# Written problem:
Leave out all pictures and return, exactly as written, the lines from the line containing "Generate a Blender" to the line containing "COL = S.collection", both ends kept.

# Scene script records:
··········

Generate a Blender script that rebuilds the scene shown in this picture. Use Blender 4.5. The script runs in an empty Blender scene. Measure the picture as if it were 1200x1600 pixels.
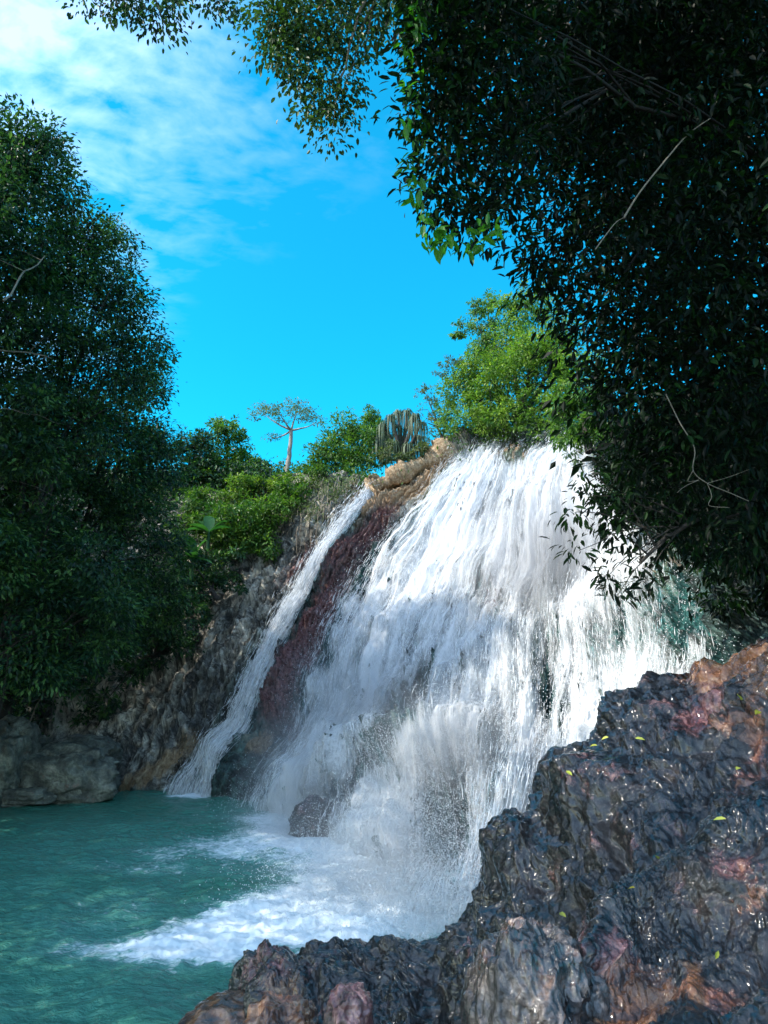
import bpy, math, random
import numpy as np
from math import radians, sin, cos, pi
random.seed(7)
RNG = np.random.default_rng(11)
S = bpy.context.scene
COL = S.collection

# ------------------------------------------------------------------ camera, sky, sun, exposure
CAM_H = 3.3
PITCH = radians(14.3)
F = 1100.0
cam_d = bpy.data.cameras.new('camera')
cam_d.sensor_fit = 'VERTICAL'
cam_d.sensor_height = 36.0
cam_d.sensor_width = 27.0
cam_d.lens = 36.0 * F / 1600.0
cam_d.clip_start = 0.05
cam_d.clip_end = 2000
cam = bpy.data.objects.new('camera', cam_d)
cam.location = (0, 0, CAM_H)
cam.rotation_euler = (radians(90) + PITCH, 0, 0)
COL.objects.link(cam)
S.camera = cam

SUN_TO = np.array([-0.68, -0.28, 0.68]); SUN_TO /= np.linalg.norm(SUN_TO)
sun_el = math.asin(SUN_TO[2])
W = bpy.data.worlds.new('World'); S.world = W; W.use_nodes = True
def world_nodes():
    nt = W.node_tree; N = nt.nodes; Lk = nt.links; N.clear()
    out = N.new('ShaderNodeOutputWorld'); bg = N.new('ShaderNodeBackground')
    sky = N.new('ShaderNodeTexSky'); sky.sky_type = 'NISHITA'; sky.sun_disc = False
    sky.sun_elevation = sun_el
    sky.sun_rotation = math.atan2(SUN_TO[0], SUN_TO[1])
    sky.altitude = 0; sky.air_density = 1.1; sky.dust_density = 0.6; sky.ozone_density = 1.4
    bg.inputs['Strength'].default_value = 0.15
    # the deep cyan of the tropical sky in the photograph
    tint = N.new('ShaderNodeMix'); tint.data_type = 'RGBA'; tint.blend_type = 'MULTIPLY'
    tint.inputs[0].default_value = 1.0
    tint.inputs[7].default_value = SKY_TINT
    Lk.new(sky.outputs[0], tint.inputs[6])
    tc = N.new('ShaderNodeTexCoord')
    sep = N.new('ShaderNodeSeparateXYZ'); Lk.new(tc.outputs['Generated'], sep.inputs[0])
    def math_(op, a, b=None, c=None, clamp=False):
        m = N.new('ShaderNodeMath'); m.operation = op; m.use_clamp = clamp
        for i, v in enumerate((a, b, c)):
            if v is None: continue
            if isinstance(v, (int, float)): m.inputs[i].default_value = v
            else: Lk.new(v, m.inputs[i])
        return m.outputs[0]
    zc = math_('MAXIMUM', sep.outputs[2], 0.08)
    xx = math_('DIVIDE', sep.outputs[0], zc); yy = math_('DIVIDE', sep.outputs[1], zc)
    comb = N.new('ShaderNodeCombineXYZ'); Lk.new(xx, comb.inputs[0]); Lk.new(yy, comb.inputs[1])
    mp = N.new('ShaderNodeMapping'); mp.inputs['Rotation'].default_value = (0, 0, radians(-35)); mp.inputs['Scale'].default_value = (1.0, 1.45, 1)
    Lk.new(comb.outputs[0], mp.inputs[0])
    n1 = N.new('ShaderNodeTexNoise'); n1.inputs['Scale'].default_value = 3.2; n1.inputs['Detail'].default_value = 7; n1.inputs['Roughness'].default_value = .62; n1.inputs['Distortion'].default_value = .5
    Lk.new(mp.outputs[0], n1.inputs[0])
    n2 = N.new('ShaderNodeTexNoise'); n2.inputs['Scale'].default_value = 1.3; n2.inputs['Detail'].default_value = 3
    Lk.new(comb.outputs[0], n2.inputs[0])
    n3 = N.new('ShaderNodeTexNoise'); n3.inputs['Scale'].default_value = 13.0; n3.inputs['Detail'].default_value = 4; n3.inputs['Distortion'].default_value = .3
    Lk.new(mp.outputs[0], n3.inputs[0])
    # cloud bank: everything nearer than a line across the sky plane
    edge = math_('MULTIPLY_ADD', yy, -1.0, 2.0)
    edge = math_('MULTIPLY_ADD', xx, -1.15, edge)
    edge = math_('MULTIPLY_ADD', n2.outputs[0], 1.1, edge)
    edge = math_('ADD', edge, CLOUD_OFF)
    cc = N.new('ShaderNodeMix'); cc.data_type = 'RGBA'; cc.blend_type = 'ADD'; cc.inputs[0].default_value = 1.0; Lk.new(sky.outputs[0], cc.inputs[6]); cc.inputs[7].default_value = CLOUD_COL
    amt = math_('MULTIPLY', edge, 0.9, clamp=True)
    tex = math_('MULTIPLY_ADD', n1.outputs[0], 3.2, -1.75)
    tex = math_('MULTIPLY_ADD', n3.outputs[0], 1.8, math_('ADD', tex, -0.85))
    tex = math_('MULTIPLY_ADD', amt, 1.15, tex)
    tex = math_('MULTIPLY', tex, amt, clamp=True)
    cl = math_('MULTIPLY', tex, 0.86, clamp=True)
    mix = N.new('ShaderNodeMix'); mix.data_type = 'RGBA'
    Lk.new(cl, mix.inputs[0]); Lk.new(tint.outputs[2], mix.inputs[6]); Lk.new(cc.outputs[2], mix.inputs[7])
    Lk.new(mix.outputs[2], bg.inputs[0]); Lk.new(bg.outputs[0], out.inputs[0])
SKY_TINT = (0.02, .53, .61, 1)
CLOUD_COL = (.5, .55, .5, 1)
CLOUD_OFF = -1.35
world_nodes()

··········

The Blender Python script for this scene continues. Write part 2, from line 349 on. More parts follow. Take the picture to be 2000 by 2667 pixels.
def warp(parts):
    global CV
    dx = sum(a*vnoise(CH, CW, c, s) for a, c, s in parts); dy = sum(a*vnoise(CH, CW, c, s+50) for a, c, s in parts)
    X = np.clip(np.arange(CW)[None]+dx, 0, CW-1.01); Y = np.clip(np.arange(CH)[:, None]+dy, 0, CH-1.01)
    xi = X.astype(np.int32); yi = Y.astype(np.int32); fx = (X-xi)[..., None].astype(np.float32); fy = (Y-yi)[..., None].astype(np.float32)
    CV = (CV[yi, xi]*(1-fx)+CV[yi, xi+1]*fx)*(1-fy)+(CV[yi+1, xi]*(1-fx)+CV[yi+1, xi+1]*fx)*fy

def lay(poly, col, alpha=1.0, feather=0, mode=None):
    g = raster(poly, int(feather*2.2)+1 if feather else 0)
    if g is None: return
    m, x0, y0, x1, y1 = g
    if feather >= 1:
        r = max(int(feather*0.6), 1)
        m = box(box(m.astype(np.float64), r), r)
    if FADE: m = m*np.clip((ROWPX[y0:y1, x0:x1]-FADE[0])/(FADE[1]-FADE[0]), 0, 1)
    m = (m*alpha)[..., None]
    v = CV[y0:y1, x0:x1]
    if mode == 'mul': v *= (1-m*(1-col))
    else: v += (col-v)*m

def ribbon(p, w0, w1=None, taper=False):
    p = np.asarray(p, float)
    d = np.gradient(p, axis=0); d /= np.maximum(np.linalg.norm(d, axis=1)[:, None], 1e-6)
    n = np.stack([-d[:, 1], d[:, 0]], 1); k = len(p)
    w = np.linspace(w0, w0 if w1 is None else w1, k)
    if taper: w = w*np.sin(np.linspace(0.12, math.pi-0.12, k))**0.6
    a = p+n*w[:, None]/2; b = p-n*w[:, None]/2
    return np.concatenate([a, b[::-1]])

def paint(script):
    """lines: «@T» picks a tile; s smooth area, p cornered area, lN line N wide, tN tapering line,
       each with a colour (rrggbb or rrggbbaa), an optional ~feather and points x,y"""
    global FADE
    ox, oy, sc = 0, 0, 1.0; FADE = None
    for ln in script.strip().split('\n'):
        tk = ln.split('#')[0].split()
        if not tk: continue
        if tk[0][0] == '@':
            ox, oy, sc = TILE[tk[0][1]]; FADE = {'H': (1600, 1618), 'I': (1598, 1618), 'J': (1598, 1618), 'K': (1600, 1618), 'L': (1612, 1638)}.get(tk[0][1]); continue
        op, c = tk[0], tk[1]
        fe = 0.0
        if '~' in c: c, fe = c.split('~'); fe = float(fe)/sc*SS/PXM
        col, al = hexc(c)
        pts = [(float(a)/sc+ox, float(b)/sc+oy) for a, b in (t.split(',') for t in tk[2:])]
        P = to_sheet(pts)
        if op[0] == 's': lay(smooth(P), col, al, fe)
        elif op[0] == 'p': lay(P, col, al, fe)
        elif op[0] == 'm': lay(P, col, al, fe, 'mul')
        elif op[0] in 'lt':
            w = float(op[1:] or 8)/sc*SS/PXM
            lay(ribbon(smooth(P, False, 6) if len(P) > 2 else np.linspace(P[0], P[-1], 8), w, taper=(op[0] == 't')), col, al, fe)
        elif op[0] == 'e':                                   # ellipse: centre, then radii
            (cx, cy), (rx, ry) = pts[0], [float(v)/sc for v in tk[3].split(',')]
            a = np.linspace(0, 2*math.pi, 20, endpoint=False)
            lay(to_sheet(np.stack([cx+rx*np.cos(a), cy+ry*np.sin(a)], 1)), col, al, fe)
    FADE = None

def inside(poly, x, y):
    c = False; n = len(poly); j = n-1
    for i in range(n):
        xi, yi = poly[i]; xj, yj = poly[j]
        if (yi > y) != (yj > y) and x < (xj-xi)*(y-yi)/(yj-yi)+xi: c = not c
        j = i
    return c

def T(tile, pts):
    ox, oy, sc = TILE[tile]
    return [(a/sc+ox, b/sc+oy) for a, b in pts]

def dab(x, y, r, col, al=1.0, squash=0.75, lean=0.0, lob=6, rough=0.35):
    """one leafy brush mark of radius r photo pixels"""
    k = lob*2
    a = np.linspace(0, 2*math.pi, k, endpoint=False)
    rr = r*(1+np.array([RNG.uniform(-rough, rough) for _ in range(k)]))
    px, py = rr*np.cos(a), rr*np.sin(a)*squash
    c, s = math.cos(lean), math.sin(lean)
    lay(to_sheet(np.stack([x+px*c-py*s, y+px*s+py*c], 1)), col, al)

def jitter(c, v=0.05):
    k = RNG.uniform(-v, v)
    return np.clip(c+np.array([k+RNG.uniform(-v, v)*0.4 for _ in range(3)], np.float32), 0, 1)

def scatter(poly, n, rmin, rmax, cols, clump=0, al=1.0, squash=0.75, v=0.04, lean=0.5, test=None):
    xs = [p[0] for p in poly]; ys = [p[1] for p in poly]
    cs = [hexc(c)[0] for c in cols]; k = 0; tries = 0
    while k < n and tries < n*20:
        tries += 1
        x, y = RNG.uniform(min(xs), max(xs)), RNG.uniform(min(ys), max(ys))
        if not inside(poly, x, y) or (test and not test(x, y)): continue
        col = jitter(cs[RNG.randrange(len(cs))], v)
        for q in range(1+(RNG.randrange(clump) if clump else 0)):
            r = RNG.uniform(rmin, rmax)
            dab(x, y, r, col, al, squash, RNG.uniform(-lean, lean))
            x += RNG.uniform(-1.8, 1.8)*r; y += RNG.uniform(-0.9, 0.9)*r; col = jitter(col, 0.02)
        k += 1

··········

# Result:
Generate a Blender script that rebuilds the scene shown in this picture. Use Blender 4.5. The script runs in an empty Blender scene. Measure the picture as if it were 1200x1600 pixels.
import bpy, math, random
import numpy as np
from math import radians, sin, cos, pi
random.seed(7)
RNG = np.random.default_rng(11)
S = bpy.context.scene
COL = S.collection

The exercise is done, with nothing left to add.